As a just and equitable conclusion of our depending negotiations with Spain will essentially advance the interest of both nations, and thereby cherish and confirm the good understanding and friendship which we have at all times desired to maintain, it will afford us real pleasure to receive an early confirmation of our expectations on this subject.
The interesting prospect of our affairs, with regard to the foreign powers between whom and the United States controversies have subsisted, is not more satisfactory than the review of our internal situation: if from the former we derive an expectation of the extinguishment of all the causes of external discord that have heretofore endangered our tranquillity, and on terms consistent with our national honor and safety, in the latter we discover those numerous and wide-spread tokens of prosperity which, in so peculiar a manner, distinguish our happy country.
Circumstances thus every way auspicious demand our gratitude, and sincere acknowledgments to Almighty God, and require that we should unite our efforts in imitation of your enlightened, firm, and persevering example, to establish and preserve the peace, freedom, and prosperity of our country.
The objects which you have recommended to the notice of the Legislature will, in the course of the session, receive our careful attention, and, with a true zeal for the public welfare, we shall cheerfully co-operate in every measure that shall appear to us best calculated to promote the same.
JOHN ADAMS,
Vice President of the United States,
and President of the Senate.
The Address was taken up by paragraphs.
The fourth and fifth paragraphs were moved to be struck out by Mr. Mason.[60]
Mr. Mason observed, that he had hoped nothing contained in the Address reported as an answer to the President's Speech, would have been such as to force the Senate to precipitate decisions. The two clauses he objected to disappointed him in that hope. They were calculated to bring again into view the important subject which occupied the Senate during their June session. This he conceived could answer no good purpose; the minority on that occasion were not now to be expected to recede from the opinions they then held, and they could not therefore join in the indirect self-approbation which the majority appeared to wish for, and which was most certainly involved in the two clauses which he should hope would be struck out. If his motion were agreed to, the remainder of the Address would, in his opinion, stand unexceptionable. He did not see, for his part, that our situation was every way auspicious. Notwithstanding the treaty, our trade is grievously molested.

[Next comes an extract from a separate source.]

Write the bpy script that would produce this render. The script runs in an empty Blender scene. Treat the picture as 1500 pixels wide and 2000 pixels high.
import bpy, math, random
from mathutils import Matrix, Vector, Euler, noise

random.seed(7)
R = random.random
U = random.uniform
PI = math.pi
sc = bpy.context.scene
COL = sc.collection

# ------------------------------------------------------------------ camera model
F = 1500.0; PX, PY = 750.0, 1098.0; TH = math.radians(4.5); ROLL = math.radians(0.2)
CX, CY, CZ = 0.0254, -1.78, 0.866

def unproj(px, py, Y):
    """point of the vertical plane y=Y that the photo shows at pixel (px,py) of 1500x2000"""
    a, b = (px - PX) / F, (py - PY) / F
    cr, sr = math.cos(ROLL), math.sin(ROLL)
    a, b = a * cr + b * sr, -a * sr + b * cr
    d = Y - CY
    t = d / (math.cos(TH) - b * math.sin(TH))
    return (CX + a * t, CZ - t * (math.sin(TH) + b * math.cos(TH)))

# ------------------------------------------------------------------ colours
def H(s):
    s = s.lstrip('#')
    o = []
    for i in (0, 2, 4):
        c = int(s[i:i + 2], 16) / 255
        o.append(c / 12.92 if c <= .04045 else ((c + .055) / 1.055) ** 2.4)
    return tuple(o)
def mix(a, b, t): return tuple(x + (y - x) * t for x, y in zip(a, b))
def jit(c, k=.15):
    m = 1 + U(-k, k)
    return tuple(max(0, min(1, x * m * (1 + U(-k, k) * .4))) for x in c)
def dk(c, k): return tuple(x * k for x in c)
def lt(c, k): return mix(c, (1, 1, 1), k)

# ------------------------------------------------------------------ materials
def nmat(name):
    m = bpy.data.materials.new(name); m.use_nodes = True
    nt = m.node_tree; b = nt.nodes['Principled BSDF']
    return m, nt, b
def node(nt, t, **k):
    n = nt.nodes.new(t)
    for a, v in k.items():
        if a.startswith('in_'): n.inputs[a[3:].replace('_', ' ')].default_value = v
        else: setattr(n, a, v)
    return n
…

Mr. King observed, that the principal features observable in the answer reported to the President's Address, were to keep up that harmony of intercourse which ought to subsist between the Legislature and the President, and to express confidence in the undiminished firmness and love of country which always characterize our chief Executive Magistrate. He objected to striking out especially the first clause, because founded on undeniable truth. It only declares that our prospects, as to our external relations, are not more satisfactory than a review of our internal situation would prove. Was not this representation true, he asked; could it be controverted? This clause, he contended, contained nothing reasonably objectionable; it did not say as much as the second, to which only most of the objections of the member up before him applied, an answer to which he should defer, expecting that a question would be put on each in order.
The Chair requested that the motion should be reduced to writing. Mr. Mason accordingly reduced it to writing, and it went to striking out both clauses at once.